My Charlie Brown Christmas

By Georgia Hennessy Jackson, Squamish, Canada

‘Twas a few nights before Christmas, and there was still just enough daylight to see the dense brambles as they scratched and tore at my down jacket. The search for a Christmas tree wasn’t shaping up to be quite as romantic as I had expected. My partner and I had applied online for a free permit that entitled us to 'one Christmas tree’ from designated areas beneath the power lines, where the trees are regularly cleared anyway. Beneath the faint drone of the overhead wires, all we could see through the light west coast drizzle was a thorn-filled marshland slicing through the tall evergreens. Or was it that the wires seared the landscape, while the tangled mess of barbs merely hinted at the flourishing forest floor that used to be? Either way, the wires in my mind twisted and buzzed as I tried to figure out, Where are all the Christmas trees?
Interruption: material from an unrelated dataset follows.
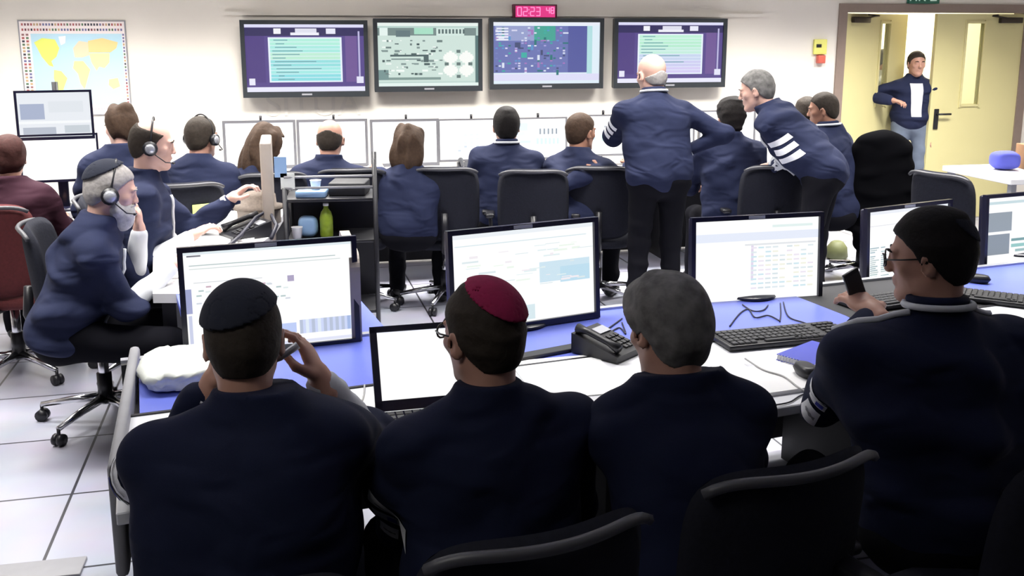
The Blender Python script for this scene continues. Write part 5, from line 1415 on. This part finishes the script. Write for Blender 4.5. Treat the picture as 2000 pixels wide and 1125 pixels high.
person('man in dark jacket and grey jeans standing in the doorway, one arm bent outward', (1790, 124, 9.66), yaw=172, lean=2, hyaw=8, hpitch=2, sit=False, shirtfront=True,
       Rr=ray(1742, 196, D=9.55), Rh=(1, .1, -.4), L=(-.19, .05, .84), hair='short', hairm='hairdark', skin='skin', trousers='jeans', seed=45, vox=.008, sw=.92)
person('person in grey glimpsed through the window of the open door', (1728, 118, 10.6), yaw=-100, lean=0, sit=False, hair='short', hairm='hairdark', skin='skin', jacket='shirt', seed=47, sw=.9)

# handset held by the first man
p = ray(545, 696, D=2.02)
hs = thing('mobile_handset', 'silver and black handset held by the man with the dark kippah', 'handset', tuple(p), 0)
MB().tube([(-.042, -.0, -.022), (.0, .01, -.006), (.035, .03, .016)], [.006, .008, .009], 8).build('handset_body', M['silver'], hs)
MB().tube([(-.042, -.008, -.022), (-.03, -.006, -.018)], .008, 8).build('earpiece', M['black'], hs)
_w = a4[-1]; _d = nrm(v3(-.1, 1, .25)); _p = Matrix.Rotation(r4.rotation_euler.z, 3, 'Z') @ Vector(_w[2] + _d * .10) + r4.location
hs = thing('mobile_phone', 'dark mobile phone held by the man with glasses', 'mobile phone', tuple(_p + Vector((0, 0, .006))), R(20))
MB().box((0, 0, .022), (.055, .012, .11), rot=(0, R(-25), 0), bev=.004).build('phone_body', M['black'], hs)
MB().box((0, -.0065, .022), (.046, .002, .09), rot=(0, R(-25), 0)).build('phone_screen', M['dark'], hs)

# hanging black jacket on chair back
Jk = SDF(); Jk.ell((0, 0, 1.02), (.20, .10, .13), k=.05); Jk.ell((0, -.01, .75), (.22, .11, .30), k=.08); Jk.ell((.03, -.01, .45), (.21, .10, .25), k=.08)
for s in (-1, 1): Jk.cap((s * .15, 0, 1.0), (s * .23, -.02, .5), .055, .05, k=.05)
ff = folds(.018, 77, .8)
V, F = Jk.mesh(.012, lambda D_, X, Y, Z: D_ + ff(X, Y, Z))
jk = np_obj('hanging_jacket', V, F, M['blackcloth'], None); tag(jk, 'black jacket hung over a chair back in front of the yellow door', 'jacket', None, (jc.x, jc.y - .07, 0), R(5))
I gathered my thoughts and huddled further into my jacket against the cool valley air. A fleeting moment of unnecessary self-pity quickly turned to amusement as we attempted to extricate ourselves from the blackberry bushes that clung to us in a desperate parody of intimacy. I had to get home for an appointment; Jon offered to check one more area for trees. Shortly after, he called me on FaceTime to show me what he had found, but the reception was so poor it was just a green blur.

“I trust you to choose it honey, whichever one you like best!” I told him.

Later that afternoon, glasses fogging up as he entered our cosy apartment, I offered to give him a hand bringing the tree in.

He said, “That won’t be necessary.”

I jumped up from the sofa, eager to see our first Christmas tree since we had moved in together earlier that year, and almost immediately doubled over with laughter. With one hand, he held up a real-life version of the tree from ‘A Charlie Brown Christmas’– small, lopsided, with one of its spindly branches broken completely in half. When it still refused to stand after he had nailed a couple of pieces of wood to the trunk, I propped it up in a bowl of water inside our bathroom garbage bin, wrapped a short string of fairy lights around its remaining branches, and decided to call it a day. This tree perfectly symbolized 2020 to me: unexpected, a bit crap, and yet still a source of joy.